▸ What the task requires: From the listing that follows, output everything exactly except the pictures.

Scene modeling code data
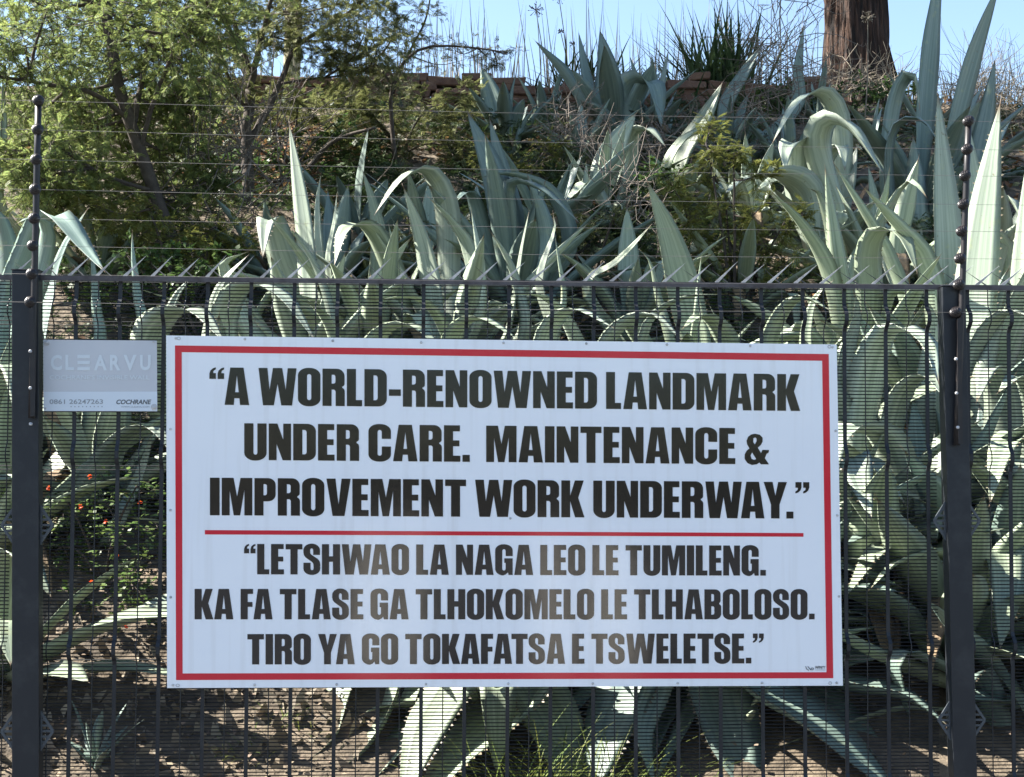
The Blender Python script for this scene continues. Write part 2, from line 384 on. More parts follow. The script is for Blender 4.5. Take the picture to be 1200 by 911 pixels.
# ---------------------------------------------------------------- main sign
SY = -.040
def bil(c, u, v):  # c: TL TR BR BL ; u right, v up
    tl, tr, br, bl = c; return (bl * (1 - u) + br * u) * (1 - v) + (tl * (1 - u) + tr * u) * v
sc = [W(194.7, 393.3, SY), W(980.5, 403.9, SY), W(987.8, 803.7, SY), W(195.8, 806.5, SY)]
sign = empty('notice_board', bil(sc, .5, 0), 'large white notice board with red border and bold black capitals fixed to the mesh fence', 'sign')
NB, MBV = 24, 12
bm_v, bm_f = [], []
for side, dy in ((0, 0.0), (1, .004)):
    for j in range(MBV + 1):
        for i in range(NB + 1):
            p = bil(sc, i / NB, j / MBV); bm_v.append((p.x, p.y + dy, p.z))
nn = (NB + 1) * (MBV + 1)
for j in range(MBV):
    for i in range(NB):
        a = j * (NB + 1) + i; q = (a, a + 1, a + NB + 2, a + NB + 1); bm_f.append(q); bm_f.append(tuple(nn + k for k in q[::-1]))
ring = [i for i in range(NB + 1)] + [j * (NB + 1) + NB for j in range(1, MBV + 1)] + [MBV * (NB + 1) + i for i in range(NB - 1, -1, -1)] + [j * (NB + 1) for j in range(MBV - 1, 0, -1)]
for k in range(len(ring)):
    a, b = ring[k], ring[(k + 1) % len(ring)]; bm_f.append((a, nn + a, nn + b, b))
board = mesh_obj('board', bm_v, bm_f, M_white, sign)
def flat(quads, name, m, parent, y, th=.0006):
    mb = MB()
    for q in quads:
        ps = [W(px, py, y) for px, py in q]
        mb.box8([Vector((p.x, y, p.z)) for p in ps] + [Vector((p.x, y + th, p.z)) for p in ps])
    return mb.build(name, m, parent)
ob = [(205, 405), (971.2, 415.1), (976.5, 795.0), (206.3, 797.2)]; ib = [(213, 412.9), (963.5, 423), (968.6, 788), (214, 789.4)]
flat([[ob[k], ob[(k + 1) % 4], ib[(k + 1) % 4], ib[k]] for k in range(4)], 'border', M_red, sign, SY - .0008)
flat([[(240, 621.4), (941.6, 624.9), (941.6, 629.2), (240, 626.5)]], 'divider_line', M_red, sign, SY - .0008)

# ---- heavy condensed capitals, drawn as outlines (cap height 1)
def arc(cx, cy, rx, ry, a0, a1, n=7):
    return [(cx + rx * math.cos(R(a0 + (a1 - a0) * k / n)), cy + ry * math.sin(R(a0 + (a1 - a0) * k / n))) for k in range(n + 1)]
def rr(x0, y0, x1, y1, rx, ry):
    return arc(x1 - rx, y1 - ry, rx, ry, 0, 90) + arc(x0 + rx, y1 - ry, rx, ry, 90, 180) + arc(x0 + rx, y0 + ry, rx, ry, 180, 270) + arc(x1 - rx, y0 + ry, rx, ry, 270, 360)
def rc(x0, y0, x1, y1): return [(x0, y0), (x1, y0), (x1, y1), (x0, y1)]
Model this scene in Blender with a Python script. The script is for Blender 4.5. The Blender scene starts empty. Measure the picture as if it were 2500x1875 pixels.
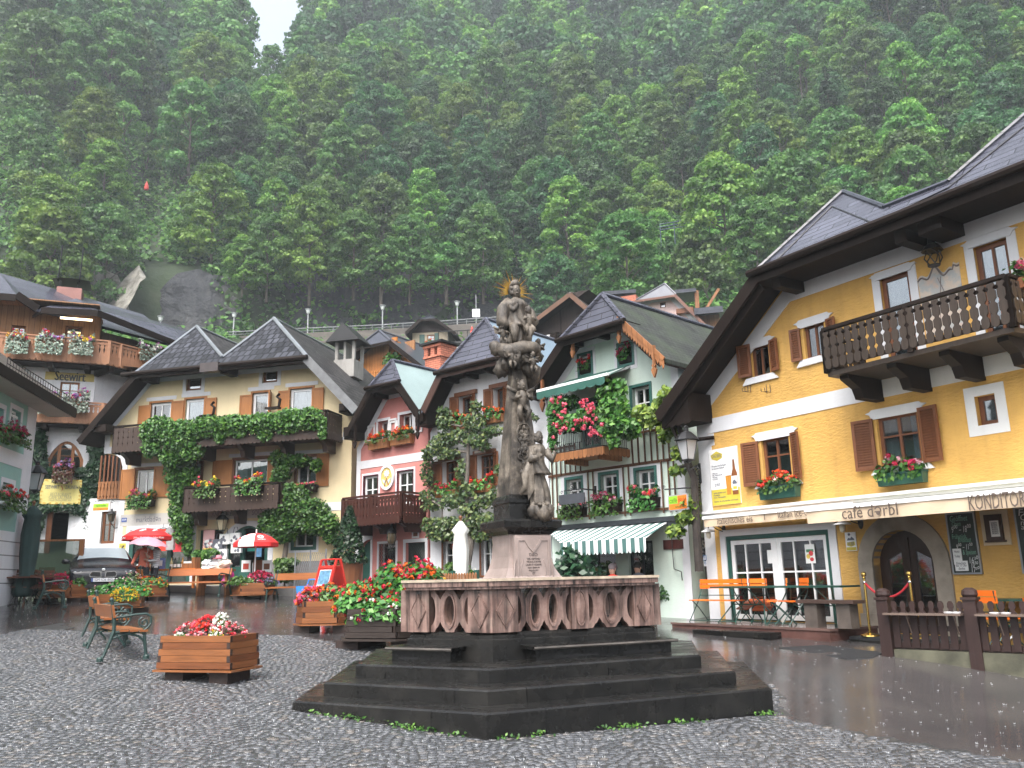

▸ The result:
The Blender Python script for this scene continues. Write part 2, from line 384 on. More parts follow. The script is for Blender 4.5. Take the picture to be 1200 by 911 pixels.
# ---------------------------------------------------------------- main sign
SY = -.040
def bil(c, u, v):  # c: TL TR BR BL ; u right, v up
    tl, tr, br, bl = c; return (bl * (1 - u) + br * u) * (1 - v) + (tl * (1 - u) + tr * u) * v
sc = [W(194.7, 393.3, SY), W(980.5, 403.9, SY), W(987.8, 803.7, SY), W(195.8, 806.5, SY)]
sign = empty('notice_board', bil(sc, .5, 0), 'large white notice board with red border and bold black capitals fixed to the mesh fence', 'sign')
NB, MBV = 24, 12
bm_v, bm_f = [], []
for side, dy in ((0, 0.0), (1, .004)):
    for j in range(MBV + 1):
        for i in range(NB + 1):
            p = bil(sc, i / NB, j / MBV); bm_v.append((p.x, p.y + dy, p.z))
nn = (NB + 1) * (MBV + 1)
for j in range(MBV):
    for i in range(NB):
        a = j * (NB + 1) + i; q = (a, a + 1, a + NB + 2, a + NB + 1); bm_f.append(q); bm_f.append(tuple(nn + k for k in q[::-1]))
ring = [i for i in range(NB + 1)] + [j * (NB + 1) + NB for j in range(1, MBV + 1)] + [MBV * (NB + 1) + i for i in range(NB - 1, -1, -1)] + [j * (NB + 1) for j in range(MBV - 1, 0, -1)]
for k in range(len(ring)):
    a, b = ring[k], ring[(k + 1) % len(ring)]; bm_f.append((a, nn + a, nn + b, b))
board = mesh_obj('board', bm_v, bm_f, M_white, sign)
def flat(quads, name, m, parent, y, th=.0006):
    mb = MB()
    for q in quads:
        ps = [W(px, py, y) for px, py in q]
        mb.box8([Vector((p.x, y, p.z)) for p in ps] + [Vector((p.x, y + th, p.z)) for p in ps])
    return mb.build(name, m, parent)
ob = [(205, 405), (971.2, 415.1), (976.5, 795.0), (206.3, 797.2)]; ib = [(213, 412.9), (963.5, 423), (968.6, 788), (214, 789.4)]
flat([[ob[k], ob[(k + 1) % 4], ib[(k + 1) % 4], ib[k]] for k in range(4)], 'border', M_red, sign, SY - .0008)
flat([[(240, 621.4), (941.6, 624.9), (941.6, 629.2), (240, 626.5)]], 'divider_line', M_red, sign, SY - .0008)

# ---- heavy condensed capitals, drawn as outlines (cap height 1)
def arc(cx, cy, rx, ry, a0, a1, n=7):
    return [(cx + rx * math.cos(R(a0 + (a1 - a0) * k / n)), cy + ry * math.sin(R(a0 + (a1 - a0) * k / n))) for k in range(n + 1)]
def rr(x0, y0, x1, y1, rx, ry):
    return arc(x1 - rx, y1 - ry, rx, ry, 0, 90) + arc(x0 + rx, y1 - ry, rx, ry, 90, 180) + arc(x0 + rx, y0 + ry, rx, ry, 180, 270) + arc(x1 - rx, y0 + ry, rx, ry, 270, 360)
def rc(x0, y0, x1, y1): return [(x0, y0), (x1, y0), (x1, y1), (x0, y1)]
Model this scene in Blender with a Python script. The script is for Blender 4.5. The Blender scene starts empty. Measure the picture as if it were 2500x1875 pixels.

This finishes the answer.